Government bond yields, which had rapidly retreated last week amid hopes the Fed has finished its rate hike cycle, changed little over this holiday-truncated week. The U.S .10-year Treasury yield gained only 3 basis points to 4.47% from 4.44% while the 2-year yield was up 6 basis points to 4.96% from 4.90%. European bond markets followed the same trend, with the 10-year German bund yield up 5 basis points week-over-week to 2.64% from 2.59% and the yield on the French 10-year OAT up 4 basis points to 3.20% from 3.16%. The yield on the 10-year Italian Government bond gained 3 basis points to 4.40% from 4.37%.
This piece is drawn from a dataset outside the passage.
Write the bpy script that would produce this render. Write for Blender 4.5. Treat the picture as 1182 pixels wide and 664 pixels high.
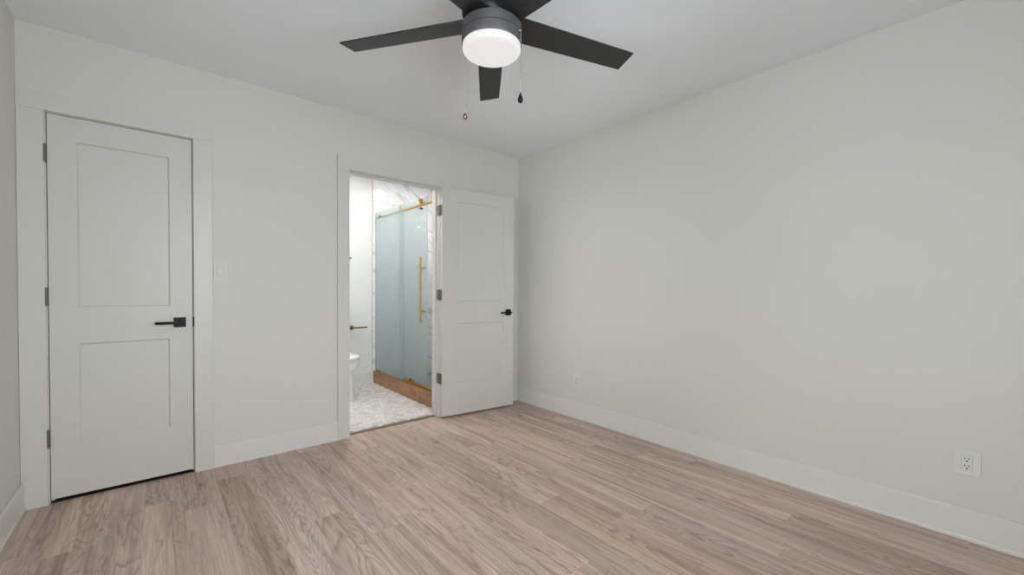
import bpy, bmesh, math, random
from mathutils import Vector, Matrix

# ---------------------------------------------------------------- clear
for o in list(bpy.data.objects):
    bpy.data.objects.remove(o, do_unlink=True)
S = bpy.context.scene
COL = S.collection
random.seed(7)
R = math.radians

# ---------------------------------------------------------------- camera
W_PX = 1182.0
F_PX = 478.33
CAM = Vector((-2.7768, -3.1559, 1.1226))
YAW, PITCH, ROLL = 0.86374, -0.016857, 0.005765
fwd = Vector((math.cos(YAW)*math.cos(PITCH), math.sin(YAW)*math.cos(PITCH), math.sin(PITCH)))
rt0 = Vector((math.sin(YAW), -math.cos(YAW), 0))
up0 = rt0.cross(fwd)
rt = math.cos(ROLL)*rt0 + math.sin(ROLL)*up0
up = -math.sin(ROLL)*rt0 + math.cos(ROLL)*up0
cd = bpy.data.cameras.new('camera')
cam = bpy.data.objects.new('camera', cd)
COL.objects.link(cam)
m = Matrix.Identity(4)
for i in range(3):
    m[i][0] = rt[i]; m[i][1] = up[i]; m[i][2] = -fwd[i]; m[i][3] = CAM[i]
cam.matrix_world = m
cd.sensor_fit = 'HORIZONTAL'
cd.sensor_width = 36.0
cd.lens = 36.0*F_PX/W_PX
cd.shift_y = 10.39/W_PX
cd.clip_start = 0.05
cd.clip_end = 200
S.camera = cam

# ---------------------------------------------------------------- light
S.view_settings.view_transform = 'Standard'
S.view_settings.look = 'None'
S.view_settings.gamma = 1.0
S.view_settings.use_curve_mapping = False
S.view_settings.exposure = 0.0

SKY = 13.9           # overcast daylight outside the two bedroom windows
FAN_LAMP = 0.66      # opal bowl of the ceiling fan
CAN_LAMP = 152.0     # recessed lights: one over the shower, one added unseen over the bathroom floor
VANITY_LAMP = 29.0   # bar light over the bathroom vanity side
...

Against this backdrop, the riskiest bond segments caught their breath after their sharp rebound last week.
The IBOXX € Liquid Corporates lost 0.40% for the week. In the U.S., the IBOXX $ Domestic Corporates index was up 0.42%.
High-yield bonds gained 0.45% in Europe (IBOXX € Liquid High Yield Index) and 0.48% in the U.S. (Markit iBoxx USD Liquid High Yield Capped Index). The price of protection against default of U.S. high-yield continued to decrease significantly. ETFs invested in high-yield bonds saw substantial inflows this month (+$11.4 billion) and this week (+$1 billion), in contrast to ETFs invested in government bonds (outflows of $870 million this week, inflows of $1.8 billion this month).
Lastly, emerging debt in local currencies was flat (down 0.04%).
The dollar index, a gauge of the greenback's value against six major currencies, weakened again, reaching a three-month low at 103.42 (-0.42% over the week).